* WHAT THIS TASK INVOLVES: Copy exactly the lines of the records below, and only those lines, beginning with the line that contains "Generate a Blender" and ending with the line that contains "COL = SC.collection".

* SUPPLIED MATERIAL:

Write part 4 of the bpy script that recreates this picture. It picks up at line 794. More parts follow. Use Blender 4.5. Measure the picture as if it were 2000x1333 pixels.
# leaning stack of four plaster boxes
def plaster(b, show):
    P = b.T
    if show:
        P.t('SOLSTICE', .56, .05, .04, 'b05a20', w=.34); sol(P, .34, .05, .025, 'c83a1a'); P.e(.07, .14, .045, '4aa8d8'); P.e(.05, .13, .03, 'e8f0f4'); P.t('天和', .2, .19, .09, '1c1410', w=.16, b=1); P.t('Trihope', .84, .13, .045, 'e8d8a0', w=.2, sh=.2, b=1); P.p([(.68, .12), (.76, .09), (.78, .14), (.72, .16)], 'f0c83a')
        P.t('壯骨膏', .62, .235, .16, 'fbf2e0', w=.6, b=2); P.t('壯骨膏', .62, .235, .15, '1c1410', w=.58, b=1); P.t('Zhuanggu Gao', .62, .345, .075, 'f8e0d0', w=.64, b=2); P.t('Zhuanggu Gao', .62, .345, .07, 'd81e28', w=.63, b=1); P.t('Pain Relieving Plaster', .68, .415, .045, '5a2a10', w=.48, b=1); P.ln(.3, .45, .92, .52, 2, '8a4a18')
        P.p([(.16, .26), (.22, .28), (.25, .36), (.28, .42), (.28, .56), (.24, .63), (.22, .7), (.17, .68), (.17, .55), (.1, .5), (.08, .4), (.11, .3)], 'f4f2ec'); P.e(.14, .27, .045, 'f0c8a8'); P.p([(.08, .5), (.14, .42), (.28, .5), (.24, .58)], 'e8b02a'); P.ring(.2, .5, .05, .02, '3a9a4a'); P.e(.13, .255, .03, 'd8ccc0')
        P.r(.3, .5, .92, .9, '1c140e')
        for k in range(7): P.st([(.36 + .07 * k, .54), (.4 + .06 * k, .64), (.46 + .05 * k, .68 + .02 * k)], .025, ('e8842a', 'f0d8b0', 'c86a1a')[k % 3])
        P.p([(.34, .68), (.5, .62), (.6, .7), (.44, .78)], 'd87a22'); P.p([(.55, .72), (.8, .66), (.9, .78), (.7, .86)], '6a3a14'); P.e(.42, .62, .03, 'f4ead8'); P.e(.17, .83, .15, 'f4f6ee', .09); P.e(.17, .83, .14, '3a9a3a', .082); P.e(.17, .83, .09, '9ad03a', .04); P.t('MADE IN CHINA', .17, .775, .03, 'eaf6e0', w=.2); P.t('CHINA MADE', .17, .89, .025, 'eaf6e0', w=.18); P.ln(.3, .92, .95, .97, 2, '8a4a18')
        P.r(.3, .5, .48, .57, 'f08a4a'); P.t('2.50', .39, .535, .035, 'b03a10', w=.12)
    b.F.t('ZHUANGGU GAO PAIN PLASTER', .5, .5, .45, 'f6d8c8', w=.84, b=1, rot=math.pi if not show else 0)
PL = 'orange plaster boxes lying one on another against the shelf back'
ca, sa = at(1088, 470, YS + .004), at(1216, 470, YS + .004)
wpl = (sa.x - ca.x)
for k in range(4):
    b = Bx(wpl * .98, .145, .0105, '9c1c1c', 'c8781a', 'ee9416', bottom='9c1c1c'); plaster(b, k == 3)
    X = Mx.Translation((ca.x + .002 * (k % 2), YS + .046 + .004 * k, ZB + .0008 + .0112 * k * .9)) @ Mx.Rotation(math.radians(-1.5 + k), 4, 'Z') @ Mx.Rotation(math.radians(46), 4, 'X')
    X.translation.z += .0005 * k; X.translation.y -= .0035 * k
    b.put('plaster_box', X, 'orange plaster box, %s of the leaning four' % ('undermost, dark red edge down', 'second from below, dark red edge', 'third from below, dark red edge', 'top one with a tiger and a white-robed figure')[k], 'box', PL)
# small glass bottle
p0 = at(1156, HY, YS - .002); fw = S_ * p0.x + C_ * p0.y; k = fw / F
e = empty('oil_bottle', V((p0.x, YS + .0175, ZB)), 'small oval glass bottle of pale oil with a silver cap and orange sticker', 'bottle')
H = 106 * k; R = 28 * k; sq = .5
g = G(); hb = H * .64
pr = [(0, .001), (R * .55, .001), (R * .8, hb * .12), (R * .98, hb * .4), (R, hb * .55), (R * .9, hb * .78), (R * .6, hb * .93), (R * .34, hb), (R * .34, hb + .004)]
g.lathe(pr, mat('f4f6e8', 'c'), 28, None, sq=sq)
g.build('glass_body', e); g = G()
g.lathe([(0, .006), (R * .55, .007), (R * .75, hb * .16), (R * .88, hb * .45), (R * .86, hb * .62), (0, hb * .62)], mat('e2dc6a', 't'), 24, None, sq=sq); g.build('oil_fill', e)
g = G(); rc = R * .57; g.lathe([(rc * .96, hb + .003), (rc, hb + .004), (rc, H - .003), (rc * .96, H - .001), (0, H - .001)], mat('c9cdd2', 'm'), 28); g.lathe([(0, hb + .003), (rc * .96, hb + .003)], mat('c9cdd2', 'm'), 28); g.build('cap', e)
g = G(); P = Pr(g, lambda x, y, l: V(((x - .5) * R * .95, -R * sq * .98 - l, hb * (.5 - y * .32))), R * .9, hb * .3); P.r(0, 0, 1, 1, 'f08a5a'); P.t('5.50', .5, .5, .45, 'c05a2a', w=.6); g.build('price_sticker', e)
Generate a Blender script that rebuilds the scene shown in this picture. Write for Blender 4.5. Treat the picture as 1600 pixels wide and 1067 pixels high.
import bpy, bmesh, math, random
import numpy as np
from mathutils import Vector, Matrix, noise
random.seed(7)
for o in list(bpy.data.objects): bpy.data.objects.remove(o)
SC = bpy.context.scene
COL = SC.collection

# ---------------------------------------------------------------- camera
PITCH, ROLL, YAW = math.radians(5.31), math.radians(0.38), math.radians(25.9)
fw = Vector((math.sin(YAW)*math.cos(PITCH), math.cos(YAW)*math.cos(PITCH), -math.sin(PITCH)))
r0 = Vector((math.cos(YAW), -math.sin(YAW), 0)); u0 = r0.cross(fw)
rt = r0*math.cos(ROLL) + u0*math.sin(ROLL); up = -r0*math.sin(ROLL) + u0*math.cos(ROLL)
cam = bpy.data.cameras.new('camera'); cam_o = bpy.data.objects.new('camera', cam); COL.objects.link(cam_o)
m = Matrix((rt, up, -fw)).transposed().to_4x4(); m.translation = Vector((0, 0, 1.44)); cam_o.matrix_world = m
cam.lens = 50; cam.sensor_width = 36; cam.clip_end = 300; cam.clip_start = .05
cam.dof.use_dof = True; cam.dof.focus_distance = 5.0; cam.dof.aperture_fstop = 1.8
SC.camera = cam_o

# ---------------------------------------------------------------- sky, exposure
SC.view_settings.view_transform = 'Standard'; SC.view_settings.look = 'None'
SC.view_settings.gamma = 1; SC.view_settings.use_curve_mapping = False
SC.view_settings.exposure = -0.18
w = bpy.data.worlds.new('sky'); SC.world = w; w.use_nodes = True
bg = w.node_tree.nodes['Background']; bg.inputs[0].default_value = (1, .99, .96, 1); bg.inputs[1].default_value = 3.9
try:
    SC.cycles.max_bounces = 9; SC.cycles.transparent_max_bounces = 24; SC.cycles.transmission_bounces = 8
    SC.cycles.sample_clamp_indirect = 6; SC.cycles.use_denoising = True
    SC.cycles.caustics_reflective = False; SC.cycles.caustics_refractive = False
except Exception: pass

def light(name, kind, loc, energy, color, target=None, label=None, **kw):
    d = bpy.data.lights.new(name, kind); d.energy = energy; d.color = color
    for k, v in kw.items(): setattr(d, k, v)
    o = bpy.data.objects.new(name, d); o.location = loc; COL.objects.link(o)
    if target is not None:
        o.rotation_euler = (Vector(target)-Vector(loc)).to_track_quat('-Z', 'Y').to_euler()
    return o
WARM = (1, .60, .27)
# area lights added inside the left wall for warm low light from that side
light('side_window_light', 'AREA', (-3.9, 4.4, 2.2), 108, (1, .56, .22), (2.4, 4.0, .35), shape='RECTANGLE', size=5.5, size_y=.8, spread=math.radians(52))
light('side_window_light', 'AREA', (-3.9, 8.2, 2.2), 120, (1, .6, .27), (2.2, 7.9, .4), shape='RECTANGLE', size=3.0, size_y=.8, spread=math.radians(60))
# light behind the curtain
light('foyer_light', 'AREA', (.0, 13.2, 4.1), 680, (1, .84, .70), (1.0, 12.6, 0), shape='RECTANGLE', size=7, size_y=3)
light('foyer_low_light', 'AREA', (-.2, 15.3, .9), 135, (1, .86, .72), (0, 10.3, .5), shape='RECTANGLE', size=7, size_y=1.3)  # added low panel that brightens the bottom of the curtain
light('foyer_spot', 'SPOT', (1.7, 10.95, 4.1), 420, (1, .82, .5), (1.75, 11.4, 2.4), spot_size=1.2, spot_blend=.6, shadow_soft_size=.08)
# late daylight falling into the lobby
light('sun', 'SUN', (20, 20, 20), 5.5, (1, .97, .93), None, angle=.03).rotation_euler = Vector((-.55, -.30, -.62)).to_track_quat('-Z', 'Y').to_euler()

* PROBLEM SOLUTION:
Generate a Blender script that rebuilds the scene shown in this picture. Write for Blender 4.5. Treat the picture as 1600 pixels wide and 1067 pixels high.
import bpy, bmesh, math, random
import numpy as np
from mathutils import Vector, Matrix, noise
random.seed(7)
for o in list(bpy.data.objects): bpy.data.objects.remove(o)
SC = bpy.context.scene
COL = SC.collection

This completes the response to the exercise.